I have considered with care petitions on behalf of both prisoners submitted by their solicitors, but I cannot find that there are any new considerations such as would justify my recommending interference with the decisions of the courts.

Is my right hon. Friend aware of the widespread conviction that this trial was politically motivated, as borne out by the savage brutality of the sentencing? Will he say, now that he has looked at petitions, that he has also looked at the notes that have passed between previous Attorney-Generals, Home Secretaries and Directors of Public Prosecutions following the 1972 Conservative conference? Will he also say whether, to his knowledge, parts of those notes have been deliberately destroyed to get rid of the concept that this was a politically motivated trial?

I have no knowledge at all of that matter. I have not looked, or sought to look, at the working papers of the previous administration, which would in no way be in accord with our constitutional practice.

What I have to consider is that a court reached a decision on this matter and that that decision was upheld by the Court of Appeal as recently as three months ago. It is not a question of my delivering a judgment—in either my personal or my ministerial capacity—as to what I think about the sentences or, for that matter, the verdict. Were I to do that I can assure my hon. Friend and the House that I could unearth hundreds, perhaps thousands, of cases on which I could take a view—as could every hon. Member—different from that which particular courts may have taken. I do not believe that it is the duty of anyone holding my office to try to do that. Were I to start on that slope I would find it a very slippery one indeed.

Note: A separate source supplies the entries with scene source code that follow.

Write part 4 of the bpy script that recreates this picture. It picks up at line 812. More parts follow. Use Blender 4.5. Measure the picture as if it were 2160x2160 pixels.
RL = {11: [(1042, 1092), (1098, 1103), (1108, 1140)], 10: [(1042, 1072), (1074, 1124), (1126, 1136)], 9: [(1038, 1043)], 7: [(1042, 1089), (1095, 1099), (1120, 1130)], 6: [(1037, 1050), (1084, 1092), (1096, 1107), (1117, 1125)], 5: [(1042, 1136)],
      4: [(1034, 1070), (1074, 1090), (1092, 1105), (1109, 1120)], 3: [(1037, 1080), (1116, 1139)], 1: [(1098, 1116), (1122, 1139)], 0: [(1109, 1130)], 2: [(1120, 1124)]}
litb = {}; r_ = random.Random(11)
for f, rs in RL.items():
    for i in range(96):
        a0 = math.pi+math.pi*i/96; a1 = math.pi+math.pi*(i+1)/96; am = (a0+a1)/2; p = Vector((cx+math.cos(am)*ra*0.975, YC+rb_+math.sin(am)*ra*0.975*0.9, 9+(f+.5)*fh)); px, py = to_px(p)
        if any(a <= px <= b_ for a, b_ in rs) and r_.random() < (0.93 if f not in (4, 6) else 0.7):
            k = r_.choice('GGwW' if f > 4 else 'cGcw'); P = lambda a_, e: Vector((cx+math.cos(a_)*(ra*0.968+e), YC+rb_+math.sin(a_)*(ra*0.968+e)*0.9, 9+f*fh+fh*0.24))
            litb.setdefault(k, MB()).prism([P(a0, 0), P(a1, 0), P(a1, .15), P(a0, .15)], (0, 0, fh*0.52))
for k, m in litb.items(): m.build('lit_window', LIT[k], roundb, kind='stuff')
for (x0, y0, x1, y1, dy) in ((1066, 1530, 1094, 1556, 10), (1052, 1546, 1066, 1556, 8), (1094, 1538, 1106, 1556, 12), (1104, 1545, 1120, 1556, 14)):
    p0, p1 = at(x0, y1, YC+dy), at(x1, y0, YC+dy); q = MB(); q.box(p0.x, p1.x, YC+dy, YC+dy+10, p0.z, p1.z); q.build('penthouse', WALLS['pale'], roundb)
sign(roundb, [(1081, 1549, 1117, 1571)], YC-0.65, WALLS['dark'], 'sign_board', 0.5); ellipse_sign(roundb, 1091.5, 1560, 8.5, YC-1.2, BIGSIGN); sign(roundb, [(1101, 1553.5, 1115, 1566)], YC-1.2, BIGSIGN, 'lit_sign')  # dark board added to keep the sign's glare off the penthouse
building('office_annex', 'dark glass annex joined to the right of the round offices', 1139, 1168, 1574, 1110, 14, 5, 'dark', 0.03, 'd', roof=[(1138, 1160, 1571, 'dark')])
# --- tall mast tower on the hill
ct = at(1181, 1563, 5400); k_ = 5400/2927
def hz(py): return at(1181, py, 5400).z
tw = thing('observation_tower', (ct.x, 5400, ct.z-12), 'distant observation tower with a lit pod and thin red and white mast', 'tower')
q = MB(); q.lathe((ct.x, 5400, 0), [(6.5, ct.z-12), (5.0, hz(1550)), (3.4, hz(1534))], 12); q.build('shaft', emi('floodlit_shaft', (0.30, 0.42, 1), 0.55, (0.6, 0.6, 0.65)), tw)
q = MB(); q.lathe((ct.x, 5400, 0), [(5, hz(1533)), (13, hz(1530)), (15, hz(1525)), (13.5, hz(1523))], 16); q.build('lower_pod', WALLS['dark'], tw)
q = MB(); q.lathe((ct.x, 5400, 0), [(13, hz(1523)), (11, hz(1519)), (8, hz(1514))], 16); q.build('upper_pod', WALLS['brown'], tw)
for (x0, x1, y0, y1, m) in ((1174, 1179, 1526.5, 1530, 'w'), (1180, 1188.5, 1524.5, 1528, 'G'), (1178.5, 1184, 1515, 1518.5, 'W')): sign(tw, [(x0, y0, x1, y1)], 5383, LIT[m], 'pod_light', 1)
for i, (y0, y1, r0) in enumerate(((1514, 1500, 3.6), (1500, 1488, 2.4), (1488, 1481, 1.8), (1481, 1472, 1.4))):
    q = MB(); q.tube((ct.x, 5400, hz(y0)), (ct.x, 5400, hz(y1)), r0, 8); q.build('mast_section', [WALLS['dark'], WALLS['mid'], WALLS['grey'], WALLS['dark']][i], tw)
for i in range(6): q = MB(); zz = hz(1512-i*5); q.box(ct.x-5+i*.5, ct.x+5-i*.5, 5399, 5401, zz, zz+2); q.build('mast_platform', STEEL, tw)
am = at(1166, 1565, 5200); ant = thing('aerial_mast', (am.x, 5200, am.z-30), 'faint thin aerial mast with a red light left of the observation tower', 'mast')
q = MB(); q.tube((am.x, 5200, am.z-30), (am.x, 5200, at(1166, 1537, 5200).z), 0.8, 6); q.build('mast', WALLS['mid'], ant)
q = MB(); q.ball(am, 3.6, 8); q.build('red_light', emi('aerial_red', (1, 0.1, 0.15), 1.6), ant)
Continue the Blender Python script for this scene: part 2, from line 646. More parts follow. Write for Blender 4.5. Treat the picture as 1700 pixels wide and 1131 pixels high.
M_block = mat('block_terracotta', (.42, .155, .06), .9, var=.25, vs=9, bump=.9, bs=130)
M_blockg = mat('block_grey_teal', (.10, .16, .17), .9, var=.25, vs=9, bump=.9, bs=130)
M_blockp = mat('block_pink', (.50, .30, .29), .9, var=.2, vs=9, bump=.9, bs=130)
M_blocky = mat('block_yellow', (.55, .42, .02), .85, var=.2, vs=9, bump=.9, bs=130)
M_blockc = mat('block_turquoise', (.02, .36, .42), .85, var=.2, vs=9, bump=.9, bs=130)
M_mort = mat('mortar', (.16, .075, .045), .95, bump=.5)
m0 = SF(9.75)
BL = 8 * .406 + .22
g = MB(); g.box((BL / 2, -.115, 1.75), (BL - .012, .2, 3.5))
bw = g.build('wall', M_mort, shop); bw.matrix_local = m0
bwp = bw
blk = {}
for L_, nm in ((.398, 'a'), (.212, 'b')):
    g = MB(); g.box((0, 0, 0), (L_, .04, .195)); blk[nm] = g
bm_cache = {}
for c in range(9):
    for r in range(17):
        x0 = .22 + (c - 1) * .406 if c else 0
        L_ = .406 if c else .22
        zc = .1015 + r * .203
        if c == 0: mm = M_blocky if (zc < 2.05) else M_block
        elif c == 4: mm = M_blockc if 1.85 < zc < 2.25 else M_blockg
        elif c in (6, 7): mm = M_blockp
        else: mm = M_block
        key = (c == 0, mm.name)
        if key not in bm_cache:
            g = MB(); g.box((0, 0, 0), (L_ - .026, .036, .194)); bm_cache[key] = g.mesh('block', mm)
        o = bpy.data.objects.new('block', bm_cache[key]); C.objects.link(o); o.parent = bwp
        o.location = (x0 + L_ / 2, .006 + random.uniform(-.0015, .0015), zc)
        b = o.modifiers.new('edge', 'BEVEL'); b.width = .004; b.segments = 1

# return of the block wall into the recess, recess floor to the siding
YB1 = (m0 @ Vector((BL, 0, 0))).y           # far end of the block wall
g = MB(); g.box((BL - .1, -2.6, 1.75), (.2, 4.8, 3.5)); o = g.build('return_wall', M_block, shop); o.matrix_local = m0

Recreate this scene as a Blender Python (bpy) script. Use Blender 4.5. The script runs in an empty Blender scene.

Will the right hon. Gentleman make it clear that there is not a shred of evidence to show that this prosecution was politically motivated in its conception, or was conducted in a political way as it went on? Will the Home Secretary accept the congratulations of the House for standing up to a vigorous campaign which was politically motivated and which is thoroughly to be deplored?

I have nothing to add to what I have already said relating to the first point of the hon. Member's supplementary question. As to congratulations, I seek no congratulations from any part of the House in the discharge of what is always a difficult duty. Nor do I make any objection to people taking political points. Any campaign is politically motivated. It is my duty to reach a decision independent of campaigns.

Whether or not the prosecution was motivated by political reasons, may I ask my right hon. Friend whether he has had any evidence presented to him, from whatever source, to the effect that the judicial process itself was suspect?